Wednesday, April 8, 2009

Bucs Batter Birds

The Bucs banged out 17 hits and played from ahead tonight to outlast the Cardinals 7-4.

Zach Duke looked sharp, with a fastball clocked at 93 at times, until hitting the wall in the seventh. He gave up three runs, one earned (Ryan Doumit had a bad day at the office. A passed ball on a called third strike and a catcher's interference call led to a pair of runs) in 6-1/3 innings on five hits, with two walks and four K's, even catching Albert Pujols looking on an inside heater. It may have been the first pitch any Pirate hurler has sneaked past Pujols so far this series.

The top of the Pirate order continued to sizzle. Nyjer Morgan had two more hits and Freddy Sanchez drove, dribbled, and dinked four hits in five at-bats. The bottom of the order was just as productive, with Brandon Moss adding three hits, Jack Wilson four, and even Duke contributed a double and two sac bunts.

The key blow was Nate McLouth's first hit of the season, a homer to right in the sixth frame that grew the Pirate lead to 7-2 and gave the Buccos all the cushion they'd need.

The bullpen needed the help. John Grabow struggled with his command through 1-2/3 innings, issuing a pair of walks, but not allowing a run.

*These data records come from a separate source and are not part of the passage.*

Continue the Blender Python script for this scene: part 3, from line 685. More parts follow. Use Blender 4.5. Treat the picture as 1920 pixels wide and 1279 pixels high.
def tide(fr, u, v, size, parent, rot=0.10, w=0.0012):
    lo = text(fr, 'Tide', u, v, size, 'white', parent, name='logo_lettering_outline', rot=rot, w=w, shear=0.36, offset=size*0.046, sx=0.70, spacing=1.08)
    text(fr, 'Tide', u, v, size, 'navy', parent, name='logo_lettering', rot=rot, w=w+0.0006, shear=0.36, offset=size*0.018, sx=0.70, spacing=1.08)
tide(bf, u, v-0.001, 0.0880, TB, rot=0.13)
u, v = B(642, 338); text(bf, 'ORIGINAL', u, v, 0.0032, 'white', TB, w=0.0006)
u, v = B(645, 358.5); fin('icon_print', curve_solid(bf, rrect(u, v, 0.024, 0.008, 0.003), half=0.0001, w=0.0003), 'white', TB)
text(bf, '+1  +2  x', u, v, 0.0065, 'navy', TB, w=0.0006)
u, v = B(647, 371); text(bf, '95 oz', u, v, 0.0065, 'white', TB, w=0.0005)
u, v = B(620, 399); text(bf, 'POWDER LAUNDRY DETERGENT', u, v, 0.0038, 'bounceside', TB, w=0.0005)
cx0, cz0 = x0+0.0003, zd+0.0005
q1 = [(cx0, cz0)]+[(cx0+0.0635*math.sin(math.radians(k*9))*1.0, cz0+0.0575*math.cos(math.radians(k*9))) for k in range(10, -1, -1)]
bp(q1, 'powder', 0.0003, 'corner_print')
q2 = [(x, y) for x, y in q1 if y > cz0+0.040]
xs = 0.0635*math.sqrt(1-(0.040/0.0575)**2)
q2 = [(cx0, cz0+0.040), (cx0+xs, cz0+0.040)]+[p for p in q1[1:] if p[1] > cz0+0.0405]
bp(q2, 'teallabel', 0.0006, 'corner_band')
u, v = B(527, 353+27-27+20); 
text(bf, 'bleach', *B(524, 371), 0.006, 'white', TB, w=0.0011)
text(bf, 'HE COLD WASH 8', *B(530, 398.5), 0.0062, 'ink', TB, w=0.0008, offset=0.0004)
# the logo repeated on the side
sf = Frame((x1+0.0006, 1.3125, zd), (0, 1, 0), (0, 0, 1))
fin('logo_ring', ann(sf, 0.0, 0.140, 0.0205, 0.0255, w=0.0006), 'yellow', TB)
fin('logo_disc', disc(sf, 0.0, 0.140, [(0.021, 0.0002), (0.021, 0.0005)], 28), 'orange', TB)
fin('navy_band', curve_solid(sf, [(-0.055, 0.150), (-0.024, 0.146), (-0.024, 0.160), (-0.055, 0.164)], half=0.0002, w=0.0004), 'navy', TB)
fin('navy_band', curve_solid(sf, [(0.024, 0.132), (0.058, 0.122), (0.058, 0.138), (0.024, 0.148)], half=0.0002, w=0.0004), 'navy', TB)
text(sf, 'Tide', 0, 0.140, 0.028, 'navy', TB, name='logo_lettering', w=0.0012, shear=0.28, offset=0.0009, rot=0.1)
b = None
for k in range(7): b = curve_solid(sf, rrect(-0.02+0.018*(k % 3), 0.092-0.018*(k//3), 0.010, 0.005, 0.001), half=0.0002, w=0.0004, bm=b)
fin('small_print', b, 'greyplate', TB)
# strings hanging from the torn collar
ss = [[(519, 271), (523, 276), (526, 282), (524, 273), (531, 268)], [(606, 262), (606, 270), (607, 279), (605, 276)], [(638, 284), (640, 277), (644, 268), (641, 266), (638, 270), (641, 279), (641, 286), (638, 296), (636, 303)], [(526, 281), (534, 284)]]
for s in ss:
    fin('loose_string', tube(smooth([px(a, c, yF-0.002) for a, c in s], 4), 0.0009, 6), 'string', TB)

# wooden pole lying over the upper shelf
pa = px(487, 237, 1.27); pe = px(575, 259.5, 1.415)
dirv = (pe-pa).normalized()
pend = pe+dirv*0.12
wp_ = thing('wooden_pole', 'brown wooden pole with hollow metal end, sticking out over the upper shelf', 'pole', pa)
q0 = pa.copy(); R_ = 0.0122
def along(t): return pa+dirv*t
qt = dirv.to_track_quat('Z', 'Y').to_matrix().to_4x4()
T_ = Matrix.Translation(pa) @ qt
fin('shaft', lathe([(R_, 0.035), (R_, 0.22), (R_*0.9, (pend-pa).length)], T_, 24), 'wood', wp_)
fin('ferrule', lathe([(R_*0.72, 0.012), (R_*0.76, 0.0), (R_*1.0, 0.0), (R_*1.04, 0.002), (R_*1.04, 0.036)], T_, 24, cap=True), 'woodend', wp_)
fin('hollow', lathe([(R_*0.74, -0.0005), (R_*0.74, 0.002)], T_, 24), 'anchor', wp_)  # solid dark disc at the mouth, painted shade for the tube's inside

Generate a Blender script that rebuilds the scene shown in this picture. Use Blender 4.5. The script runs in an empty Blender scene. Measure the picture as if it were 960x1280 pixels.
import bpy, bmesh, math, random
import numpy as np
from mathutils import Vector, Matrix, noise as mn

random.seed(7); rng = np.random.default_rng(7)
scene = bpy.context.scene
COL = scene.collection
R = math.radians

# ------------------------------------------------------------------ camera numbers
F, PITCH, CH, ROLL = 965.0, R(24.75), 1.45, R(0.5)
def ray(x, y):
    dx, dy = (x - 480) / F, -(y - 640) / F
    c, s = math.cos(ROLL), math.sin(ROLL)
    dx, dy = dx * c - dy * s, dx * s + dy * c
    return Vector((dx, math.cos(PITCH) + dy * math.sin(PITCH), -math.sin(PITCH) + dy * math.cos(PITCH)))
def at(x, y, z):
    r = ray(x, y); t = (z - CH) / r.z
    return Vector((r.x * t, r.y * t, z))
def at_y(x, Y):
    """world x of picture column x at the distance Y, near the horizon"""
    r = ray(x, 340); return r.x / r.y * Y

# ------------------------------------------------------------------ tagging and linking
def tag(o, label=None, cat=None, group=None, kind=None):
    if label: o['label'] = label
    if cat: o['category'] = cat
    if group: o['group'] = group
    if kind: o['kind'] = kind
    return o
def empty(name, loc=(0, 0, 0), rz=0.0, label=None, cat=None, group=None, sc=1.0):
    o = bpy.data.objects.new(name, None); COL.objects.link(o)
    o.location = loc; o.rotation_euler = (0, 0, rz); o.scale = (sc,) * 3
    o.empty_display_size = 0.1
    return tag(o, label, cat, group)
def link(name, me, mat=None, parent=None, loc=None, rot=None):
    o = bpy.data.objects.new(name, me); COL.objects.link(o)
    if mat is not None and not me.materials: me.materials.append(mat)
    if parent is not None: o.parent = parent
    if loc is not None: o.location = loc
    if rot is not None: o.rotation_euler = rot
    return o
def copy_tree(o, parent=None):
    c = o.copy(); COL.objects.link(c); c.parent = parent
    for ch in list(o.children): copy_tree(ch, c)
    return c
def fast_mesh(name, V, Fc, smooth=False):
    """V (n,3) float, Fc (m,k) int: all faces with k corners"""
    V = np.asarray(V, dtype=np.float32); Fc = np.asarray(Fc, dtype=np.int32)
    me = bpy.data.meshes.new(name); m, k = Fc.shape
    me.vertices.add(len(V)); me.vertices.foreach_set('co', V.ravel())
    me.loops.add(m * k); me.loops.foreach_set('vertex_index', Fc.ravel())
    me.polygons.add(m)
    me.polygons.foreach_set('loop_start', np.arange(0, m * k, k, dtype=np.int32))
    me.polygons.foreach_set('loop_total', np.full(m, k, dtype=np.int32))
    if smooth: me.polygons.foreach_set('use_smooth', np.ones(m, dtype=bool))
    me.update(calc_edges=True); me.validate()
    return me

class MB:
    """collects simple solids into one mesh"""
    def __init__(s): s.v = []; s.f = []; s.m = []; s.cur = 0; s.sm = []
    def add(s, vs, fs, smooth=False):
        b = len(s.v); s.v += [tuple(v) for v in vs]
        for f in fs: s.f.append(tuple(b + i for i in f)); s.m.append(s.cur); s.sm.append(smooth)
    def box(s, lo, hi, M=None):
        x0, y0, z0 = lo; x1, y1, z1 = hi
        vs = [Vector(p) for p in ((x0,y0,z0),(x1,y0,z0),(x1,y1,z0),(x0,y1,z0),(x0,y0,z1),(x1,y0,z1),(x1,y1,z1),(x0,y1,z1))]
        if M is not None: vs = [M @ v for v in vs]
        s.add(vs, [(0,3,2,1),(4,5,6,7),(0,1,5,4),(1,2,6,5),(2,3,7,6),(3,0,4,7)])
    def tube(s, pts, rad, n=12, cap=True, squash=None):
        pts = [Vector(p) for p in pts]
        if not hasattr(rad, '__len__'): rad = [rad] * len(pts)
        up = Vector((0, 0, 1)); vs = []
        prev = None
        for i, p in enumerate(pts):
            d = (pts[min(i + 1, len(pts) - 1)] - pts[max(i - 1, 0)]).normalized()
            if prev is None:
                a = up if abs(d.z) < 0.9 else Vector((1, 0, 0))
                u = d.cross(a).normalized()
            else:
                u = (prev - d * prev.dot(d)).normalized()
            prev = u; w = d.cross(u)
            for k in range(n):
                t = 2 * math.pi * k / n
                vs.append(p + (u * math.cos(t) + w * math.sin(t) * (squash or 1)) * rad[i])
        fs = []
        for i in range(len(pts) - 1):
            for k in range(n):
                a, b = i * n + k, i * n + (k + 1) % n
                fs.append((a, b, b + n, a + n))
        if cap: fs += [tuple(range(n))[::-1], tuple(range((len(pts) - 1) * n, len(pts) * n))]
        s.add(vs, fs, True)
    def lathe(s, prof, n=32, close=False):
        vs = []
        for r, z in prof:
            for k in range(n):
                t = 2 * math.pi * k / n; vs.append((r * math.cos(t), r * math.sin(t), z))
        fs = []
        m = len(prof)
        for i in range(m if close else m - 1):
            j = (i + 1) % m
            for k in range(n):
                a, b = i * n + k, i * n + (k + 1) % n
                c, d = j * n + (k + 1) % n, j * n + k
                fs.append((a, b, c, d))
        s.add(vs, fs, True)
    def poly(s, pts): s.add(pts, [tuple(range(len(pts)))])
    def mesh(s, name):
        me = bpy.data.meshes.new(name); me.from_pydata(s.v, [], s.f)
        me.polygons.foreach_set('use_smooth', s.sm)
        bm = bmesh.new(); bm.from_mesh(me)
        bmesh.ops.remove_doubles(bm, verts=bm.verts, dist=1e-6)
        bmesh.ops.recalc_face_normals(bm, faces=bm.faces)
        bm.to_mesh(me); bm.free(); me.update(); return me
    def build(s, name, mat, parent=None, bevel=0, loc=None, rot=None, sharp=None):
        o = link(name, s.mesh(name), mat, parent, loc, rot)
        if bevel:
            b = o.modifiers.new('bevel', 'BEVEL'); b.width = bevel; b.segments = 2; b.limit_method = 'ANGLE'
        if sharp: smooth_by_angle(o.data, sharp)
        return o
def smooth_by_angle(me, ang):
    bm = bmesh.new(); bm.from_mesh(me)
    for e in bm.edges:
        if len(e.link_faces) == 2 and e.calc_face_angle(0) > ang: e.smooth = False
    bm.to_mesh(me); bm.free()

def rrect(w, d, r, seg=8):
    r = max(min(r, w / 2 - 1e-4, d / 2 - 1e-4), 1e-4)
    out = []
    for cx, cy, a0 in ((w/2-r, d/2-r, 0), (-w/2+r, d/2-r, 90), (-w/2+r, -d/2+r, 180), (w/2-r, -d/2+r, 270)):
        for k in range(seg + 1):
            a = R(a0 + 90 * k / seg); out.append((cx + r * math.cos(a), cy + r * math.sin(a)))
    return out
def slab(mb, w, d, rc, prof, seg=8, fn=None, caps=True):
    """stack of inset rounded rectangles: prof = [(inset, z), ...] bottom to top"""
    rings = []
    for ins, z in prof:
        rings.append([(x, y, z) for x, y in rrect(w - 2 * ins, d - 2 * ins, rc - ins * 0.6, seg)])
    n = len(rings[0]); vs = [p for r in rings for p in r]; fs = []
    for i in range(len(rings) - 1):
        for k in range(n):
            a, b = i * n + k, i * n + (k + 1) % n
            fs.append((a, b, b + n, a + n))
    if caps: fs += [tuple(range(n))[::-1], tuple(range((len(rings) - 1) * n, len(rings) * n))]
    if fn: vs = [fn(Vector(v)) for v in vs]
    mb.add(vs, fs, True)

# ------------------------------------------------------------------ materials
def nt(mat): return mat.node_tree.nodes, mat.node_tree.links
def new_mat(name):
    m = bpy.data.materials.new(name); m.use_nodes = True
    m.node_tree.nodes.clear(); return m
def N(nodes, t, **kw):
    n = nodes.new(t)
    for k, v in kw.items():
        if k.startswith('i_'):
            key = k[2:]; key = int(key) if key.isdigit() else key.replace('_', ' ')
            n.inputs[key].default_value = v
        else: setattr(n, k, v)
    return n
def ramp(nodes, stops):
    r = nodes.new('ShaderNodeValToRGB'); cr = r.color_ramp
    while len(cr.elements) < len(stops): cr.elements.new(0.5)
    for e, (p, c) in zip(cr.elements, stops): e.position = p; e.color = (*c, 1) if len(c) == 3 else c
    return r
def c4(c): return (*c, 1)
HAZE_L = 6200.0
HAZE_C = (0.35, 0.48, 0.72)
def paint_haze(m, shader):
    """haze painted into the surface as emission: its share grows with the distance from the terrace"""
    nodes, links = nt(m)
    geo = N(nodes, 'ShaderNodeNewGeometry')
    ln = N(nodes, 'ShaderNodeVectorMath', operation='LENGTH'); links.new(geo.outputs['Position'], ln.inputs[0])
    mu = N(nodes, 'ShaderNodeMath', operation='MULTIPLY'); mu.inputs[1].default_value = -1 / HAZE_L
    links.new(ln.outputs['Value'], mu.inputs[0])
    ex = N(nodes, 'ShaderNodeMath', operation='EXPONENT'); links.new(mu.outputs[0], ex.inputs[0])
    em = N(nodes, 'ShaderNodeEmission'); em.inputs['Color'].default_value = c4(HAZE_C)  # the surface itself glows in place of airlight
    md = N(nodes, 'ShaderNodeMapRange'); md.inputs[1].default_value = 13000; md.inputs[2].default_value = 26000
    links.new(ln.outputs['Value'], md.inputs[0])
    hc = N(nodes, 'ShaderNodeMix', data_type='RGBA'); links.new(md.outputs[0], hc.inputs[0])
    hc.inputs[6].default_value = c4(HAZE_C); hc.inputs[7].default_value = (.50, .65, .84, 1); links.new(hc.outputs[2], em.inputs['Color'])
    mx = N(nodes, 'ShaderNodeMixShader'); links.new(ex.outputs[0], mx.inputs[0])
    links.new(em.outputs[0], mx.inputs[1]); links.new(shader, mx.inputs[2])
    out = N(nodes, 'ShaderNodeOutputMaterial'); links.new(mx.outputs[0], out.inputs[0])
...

Tyler Yates came on in the ninth, and got one out while giving up a homer, double, and walk. His heat hit 95, but Yates needs to show a second pitch that he can get over the plate or the league is just going to sit on his fastball, as they did tonight.

In fact, the biggest play of the inning was a Bucco blunder turned into an even bigger Card miscue. Joe Thurston doubled into left, and Morgan came up throwing, but to second base, not third. The base was uncovered, and as the ball came in, Thurston sprinted to the hot corner. But Adam LaRoche was backing the play, caught Morgan's throw on a hop, and gunned out Thurston. It was a huge out.

Matt Capps came in to get his second save, and it wasn't a work or art. He was right down Broadway with his pitches, but Nate McLouth ran down a shot to the fence and Ramon Vazquez ended the game by catching a bullet lined to third. But hey, all's well that ends well.

It's only three games into the season, but a couple of red flags are blowin' in the breeze. One is the shaky bullpen; it hasn't given up many runs, but sooner or later all those runners and ropes are going to haunt the staff, especially if called on early in the game.

And the Pirates stranded 12 runners tonight, after leaving ten on base the first game. A lack of power and station-to-station base running is putting a big crimp in the Pirates' potential run production.

Five errors in three games isn't a good sign, either, especially with the Pirates' pitch to contact rotation.

But the glass is at least half-full. The Bucs have scored 16 runs in three games with little contribution from the middle of the order.

The Pirate batters have been disciplined at the dish this year, and the pitch recognition is much improved. Maybe it's because they're buying into Donnie Long's coaching, or maybe it's because Jay Bay and Xavier Nady aren't around swinging from the heels any longer. Either way, they're taking professional at-bats most of the time.

Jack Splat and Freddy Sanchez look rejuvenated. Wilson has dropped his hands a bit at Long's urging, and Sanchez is playing healthy and throwing sidearm to keep the pressure off of his shoulder, thanks to the work of Perry Hill.

Nyjer Morgan has made strides, too, proving once again that spring training results have no bearing on reality. His OF work is improved - he made a nice running grab tonight, and made it look easy because of his route - though his wayward throw shows he's still a work in progress. But he is progressing.

And while he's not dropping any bunts, he's hitting more balls up the middle instead of pulling everything. As long as Morgan is making solid contact, the Pittsburgh lineup is much more in balance with him at the leadoff spot and McLouth third.

We also like John Russell's use of the bench. Eric Hinske got a start, as did Vasquez, and he got Craig Monroe into the field tonight. He's keeping the whole team involved.

Hey, so far, so good. Tomorrow's get-away game will feature Ross Ohlendorf against Chris Carpenter, then off to Cincy. It'd be a nice start to come home with a winning record.